__Task__
Write out each line that follows exactly as it stands, without the pictures.

__Source data__
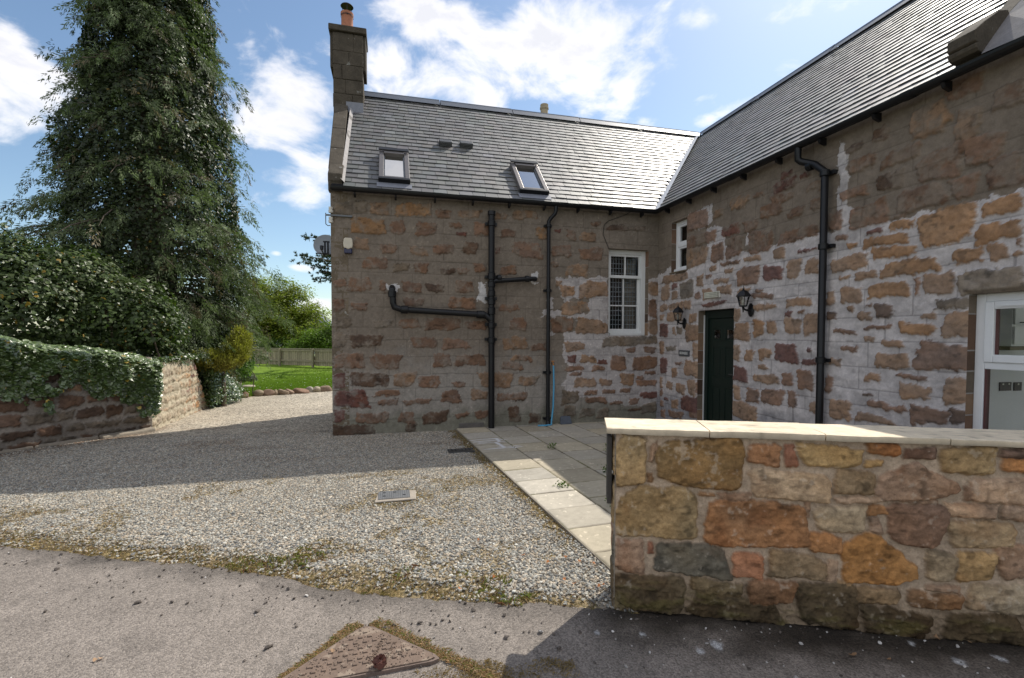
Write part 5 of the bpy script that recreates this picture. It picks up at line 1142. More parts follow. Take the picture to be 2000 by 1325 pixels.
# the return along the drive, catching the sun
L2 = 3.25; D2 = np.array([-.055, .9985]); N2 = np.array([.9985, .055])
dwl = empty('drive_wall', (C1[0], C1[1], 0), 0, 'sunlit pale limewashed rubble wall end running back along the drive', 'stone wall')
us = np.arange(0, L2, .016); zs = np.linspace(-.2, 1.10, 82); U, Z = np.meshgrid(us, zs, indexing='ij')
st = rand_courses(0, L2, -.1, 1.05, 14, 'tobttr', hr=(.11, .2), wr=(.12, .34), pr=.014); mk_, ck_, hk_ = stone_field(U, Z, st, jag=1.6)
nm = fbm(U * 8, Z * 8, 421, 4); nf = fbm(U * 40, Z * 40, 425, 3); lime = np.array([.42, .365, .27]); wash = sst(-.35, .15, nm + .5 * nf + .7 * sst(2.3, 1.0, U) - .25)
mo_ = lime * (1 + .16 * nm + .12 * nf)[..., None]; ck2 = ck_ * 1.25 * (1 - .75 * wash[..., None]) + lime * .95 * .75 * wash[..., None]
cw_ = mo_ * (1 - mk_[..., None]) + ck2 * mk_[..., None]
cut = sst(.0, .15, U - 2.55 + .8 * (Z - .5))      # it tumbles down at the far end
relief('stonework', (C1[0], C1[1], 0), (D2[0], D2[1], 0), (N2[0], N2[1], 0), us, zs, cw_, hk_ * mk_ * 1.2 + .018 * nm + .012 * nf - .25 * cut, [], M['frontstone'], dwl)
b = MB(); f3 = lambda u, n, z: (C1[0] + D2[0] * u + N2[0] * n, C1[1] + D2[1] * u + N2[1] * n, z)
b.prism([f3(.0, -.045, -.25), f3(2.5, -.045, -.25), f3(2.35, -.045, .9), f3(2.1, -.045, 1.08), f3(.0, -.045, 1.10)], Vector((-N2[0], -N2[1], 0)) * .42); b.build('wall_core', M['mortarfillet'], dwl)

# ------------------------------------------------------------------ foliage
ivym = mat('ivy leaf', attr=True, rough=.40, var=.12, vscale=30, fine=90, bump=0, transl=.22, tcol=(1.1, 1.5, .5), spec=.9)
_p = ivym.node_tree.nodes['Principled BSDF']; _p.inputs['Coat Weight'].default_value = .8; _p.inputs['Coat Roughness'].default_value = .36
ivyd = mat('ivy leaf in depth', attr=True, rough=.42, var=.12, vscale=30, fine=90, bump=0, transl=.22, tcol=(1.1, 1.5, .5), spec=.32)
leafm = mat('soft leaf', attr=True, rough=.5, var=.1, vscale=20, fine=80, bump=0, transl=.42, tcol=(1.2, 1.35, .5), spec=.3)
needm = mat('cypress spray', attr=True, rough=.55, var=.15, vscale=20, fine=80, bump=0, transl=.25, tcol=(1.1, 1.3, .6), spec=.3)
barkm = mat('bark', (.13, .10, .075), .95, var=.35, vscale=6, fine=40, bump=.7, bdist=.02, aniso=(3, 3, .6))
def ivycol(n, rr_, yellow=.02):
    c = np.array([.066, .10, .032]) * rr_.uniform(.6, 1.55, (n, 1)) * np.array([1, 1, 1]) + np.array([.03, .035, 0]) * (rr_.random((n, 1)) ** 3)
    y = rr_.random(n) < yellow; c[y] = np.array([.42, .28, .03]) * rr_.uniform(.6, 1.1, (y.sum(), 1)); return c
# ivy spilling over the boundary wall
r = np.random.default_rng(61); n = 36000
u = r.uniform(0, L1 + .05, n); top = np.interp(u, [0, L1 - 1.85, L1 - .9, L1], [1.95, 1.62, 1.42, 1.22]) + .09 * fbm(u * 2.3, u * 0, 431, 3) + .05 * fbm(u * 11, u * 0, 432, 2)
bot = np.interp(u, [0, L1 - 1.75, L1 - 1.35, L1 - 1.05, L1 - .75, L1 - .35, L1], [1.0, .72, .46, .84, .62, .46, .25]) + .14 * fbm(u * 3.5, u * 0 + 3, 433, 3)
q = r.random(n); v = q ** .8
prof = np.where(q < .72, 1, 0)
h = np.where(q < .72, bot + (top - .10 - bot) * (q / .72) ** .85, top - .10 + .10 * np.sin((q - .72) / .28 * 1.5))
bul = .06 + .16 * np.sin(np.clip((h - bot) / (top - bot + 1e-6), 0, 1) * 2.4) + .12 * fbm(u * 3, h * 2, 437, 3) + .06 * fbm(u * 9, h * 7, 439, 2)
off = np.where(q < .72, bul, bul * np.cos((q - .72) / .28 * 1.57) - .45 * ((q - .72) / .28)) - r.exponential(.035, n)
P = np.stack([A1[0] + SU[0] * u + SN[0] * off, A1[1] + SU[1] * u + SN[1] * off, h], -1)
lump = fbm(u * 5, h * 5, 441, 3); keep = (lump > -.35 + .25 * (q < .12)) | (q > .5); 
nr = np.stack([SN[0] * np.cos(q * 1.3), SN[1] * np.cos(q * 1.3), .35 + 1.1 * q], -1) + r.normal(0, .34, (n, 3))
P, nr = P[keep], nr[keep]; n = len(P); T, B, Nn = basis(nr, r)
iv = leaves('ivy', P, T, B, Nn, r.uniform(.042, .085, n), 'ivy', ivym, None, ivycol(n, r, .012) * 1.35)
tag(iv, 'glossy dark green ivy spilling over the top of the boundary wall', 'ivy')
# small ivy tumbling off the end of the drive wall
n = 5000; u = r.uniform(2.7, 4.15, n); hh = np.interp(u, [2.7, 3.0, 3.4, 4.15], [1.2, 1.15, .85, .35]); q = r.random(n)
P = np.stack([C1[0] - .15 + .14 * np.sin(q * 2) + .10 * (u - 2.7) + .08 * r.normal(size=n), C1[1] + u, -.05 + hh * (1 - q * .95) + .05 * r.normal(size=n)], -1)
nr = np.stack([.8 + 0 * u, .0 * u, .7 + 0 * u], -1) + r.normal(0, .45, (n, 3)); T, B, Nn = basis(nr, r)
c = ivycol(n, r, 0) * 1.25
tag(leaves('ivy', P, T, B, Nn, r.uniform(.035, .065, n), 'ivy', ivym, None, c), 'small-leaved ivy tumbling over the broken end of the sunlit drive wall', 'ivy')
n = 2600; u = r.uniform(-.1, 2.8, n); P = np.stack([C1[0] - .15 + r.uniform(-.3, .14, n), C1[1] + u, 1.10 + .08 * r.random(n) - .25 * np.maximum(0, r.random(n) - .7)], -1)
nr = np.stack([.4 + 0 * u, .0 * u, 1 + 0 * u], -1) + r.normal(0, .45, (n, 3)); T, B, Nn = basis(nr, r)
tag(leaves('ivy', P, T, B, Nn, r.uniform(.04, .07, n), 'ivy', ivym, None, ivycol(n, r, 0)), 'thin fringe of ivy capping the sunlit drive wall', 'ivy')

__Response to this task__
Write part 5 of the bpy script that recreates this picture. It picks up at line 1142. More parts follow. Take the picture to be 2000 by 1325 pixels.
# the return along the drive, catching the sun
L2 = 3.25; D2 = np.array([-.055, .9985]); N2 = np.array([.9985, .055])
dwl = empty('drive_wall', (C1[0], C1[1], 0), 0, 'sunlit pale limewashed rubble wall end running back along the drive', 'stone wall')
us = np.arange(0, L2, .016); zs = np.linspace(-.2, 1.10, 82); U, Z = np.meshgrid(us, zs, indexing='ij')
st = rand_courses(0, L2, -.1, 1.05, 14, 'tobttr', hr=(.11, .2), wr=(.12, .34), pr=.014); mk_, ck_, hk_ = stone_field(U, Z, st, jag=1.6)
nm = fbm(U * 8, Z * 8, 421, 4); nf = fbm(U * 40, Z * 40, 425, 3); lime = np.array([.42, .365, .27]); wash = sst(-.35, .15, nm + .5 * nf + .7 * sst(2.3, 1.0, U) - .25)
mo_ = lime * (1 + .16 * nm + .12 * nf)[..., None]; ck2 = ck_ * 1.25 * (1 - .75 * wash[..., None]) + lime * .95 * .75 * wash[..., None]
cw_ = mo_ * (1 - mk_[..., None]) + ck2 * mk_[..., None]
cut = sst(.0, .15, U - 2.55 + .8 * (Z - .5))      # it tumbles down at the far end
relief('stonework', (C1[0], C1[1], 0), (D2[0], D2[1], 0), (N2[0], N2[1], 0), us, zs, cw_, hk_ * mk_ * 1.2 + .018 * nm + .012 * nf - .25 * cut, [], M['frontstone'], dwl)
b = MB(); f3 = lambda u, n, z: (C1[0] + D2[0] * u + N2[0] * n, C1[1] + D2[1] * u + N2[1] * n, z)
b.prism([f3(.0, -.045, -.25), f3(2.5, -.045, -.25), f3(2.35, -.045, .9), f3(2.1, -.045, 1.08), f3(.0, -.045, 1.10)], Vector((-N2[0], -N2[1], 0)) * .42); b.build('wall_core', M['mortarfillet'], dwl)

# ------------------------------------------------------------------ foliage
ivym = mat('ivy leaf', attr=True, rough=.40, var=.12, vscale=30, fine=90, bump=0, transl=.22, tcol=(1.1, 1.5, .5), spec=.9)
_p = ivym.node_tree.nodes['Principled BSDF']; _p.inputs['Coat Weight'].default_value = .8; _p.inputs['Coat Roughness'].default_value = .36
ivyd = mat('ivy leaf in depth', attr=True, rough=.42, var=.12, vscale=30, fine=90, bump=0, transl=.22, tcol=(1.1, 1.5, .5), spec=.32)
leafm = mat('soft leaf', attr=True, rough=.5, var=.1, vscale=20, fine=80, bump=0, transl=.42, tcol=(1.2, 1.35, .5), spec=.3)
needm = mat('cypress spray', attr=True, rough=.55, var=.15, vscale=20, fine=80, bump=0, transl=.25, tcol=(1.1, 1.3, .6), spec=.3)
barkm = mat('bark', (.13, .10, .075), .95, var=.35, vscale=6, fine=40, bump=.7, bdist=.02, aniso=(3, 3, .6))
def ivycol(n, rr_, yellow=.02):
    c = np.array([.066, .10, .032]) * rr_.uniform(.6, 1.55, (n, 1)) * np.array([1, 1, 1]) + np.array([.03, .035, 0]) * (rr_.random((n, 1)) ** 3)
    y = rr_.random(n) < yellow; c[y] = np.array([.42, .28, .03]) * rr_.uniform(.6, 1.1, (y.sum(), 1)); return c
# ivy spilling over the boundary wall
r = np.random.default_rng(61); n = 36000
u = r.uniform(0, L1 + .05, n); top = np.interp(u, [0, L1 - 1.85, L1 - .9, L1], [1.95, 1.62, 1.42, 1.22]) + .09 * fbm(u * 2.3, u * 0, 431, 3) + .05 * fbm(u * 11, u * 0, 432, 2)
bot = np.interp(u, [0, L1 - 1.75, L1 - 1.35, L1 - 1.05, L1 - .75, L1 - .35, L1], [1.0, .72, .46, .84, .62, .46, .25]) + .14 * fbm(u * 3.5, u * 0 + 3, 433, 3)
q = r.random(n); v = q ** .8
prof = np.where(q < .72, 1, 0)
h = np.where(q < .72, bot + (top - .10 - bot) * (q / .72) ** .85, top - .10 + .10 * np.sin((q - .72) / .28 * 1.5))
bul = .06 + .16 * np.sin(np.clip((h - bot) / (top - bot + 1e-6), 0, 1) * 2.4) + .12 * fbm(u * 3, h * 2, 437, 3) + .06 * fbm(u * 9, h * 7, 439, 2)
off = np.where(q < .72, bul, bul * np.cos((q - .72) / .28 * 1.57) - .45 * ((q - .72) / .28)) - r.exponential(.035, n)
P = np.stack([A1[0] + SU[0] * u + SN[0] * off, A1[1] + SU[1] * u + SN[1] * off, h], -1)
lump = fbm(u * 5, h * 5, 441, 3); keep = (lump > -.35 + .25 * (q < .12)) | (q > .5); 
nr = np.stack([SN[0] * np.cos(q * 1.3), SN[1] * np.cos(q * 1.3), .35 + 1.1 * q], -1) + r.normal(0, .34, (n, 3))
P, nr = P[keep], nr[keep]; n = len(P); T, B, Nn = basis(nr, r)
iv = leaves('ivy', P, T, B, Nn, r.uniform(.042, .085, n), 'ivy', ivym, None, ivycol(n, r, .012) * 1.35)
tag(iv, 'glossy dark green ivy spilling over the top of the boundary wall', 'ivy')
# small ivy tumbling off the end of the drive wall
n = 5000; u = r.uniform(2.7, 4.15, n); hh = np.interp(u, [2.7, 3.0, 3.4, 4.15], [1.2, 1.15, .85, .35]); q = r.random(n)
P = np.stack([C1[0] - .15 + .14 * np.sin(q * 2) + .10 * (u - 2.7) + .08 * r.normal(size=n), C1[1] + u, -.05 + hh * (1 - q * .95) + .05 * r.normal(size=n)], -1)
nr = np.stack([.8 + 0 * u, .0 * u, .7 + 0 * u], -1) + r.normal(0, .45, (n, 3)); T, B, Nn = basis(nr, r)
c = ivycol(n, r, 0) * 1.25
tag(leaves('ivy', P, T, B, Nn, r.uniform(.035, .065, n), 'ivy', ivym, None, c), 'small-leaved ivy tumbling over the broken end of the sunlit drive wall', 'ivy')
n = 2600; u = r.uniform(-.1, 2.8, n); P = np.stack([C1[0] - .15 + r.uniform(-.3, .14, n), C1[1] + u, 1.10 + .08 * r.random(n) - .25 * np.maximum(0, r.random(n) - .7)], -1)
nr = np.stack([.4 + 0 * u, .0 * u, 1 + 0 * u], -1) + r.normal(0, .45, (n, 3)); T, B, Nn = basis(nr, r)
tag(leaves('ivy', P, T, B, Nn, r.uniform(.04, .07, n), 'ivy', ivym, None, ivycol(n, r, 0)), 'thin fringe of ivy capping the sunlit drive wall', 'ivy')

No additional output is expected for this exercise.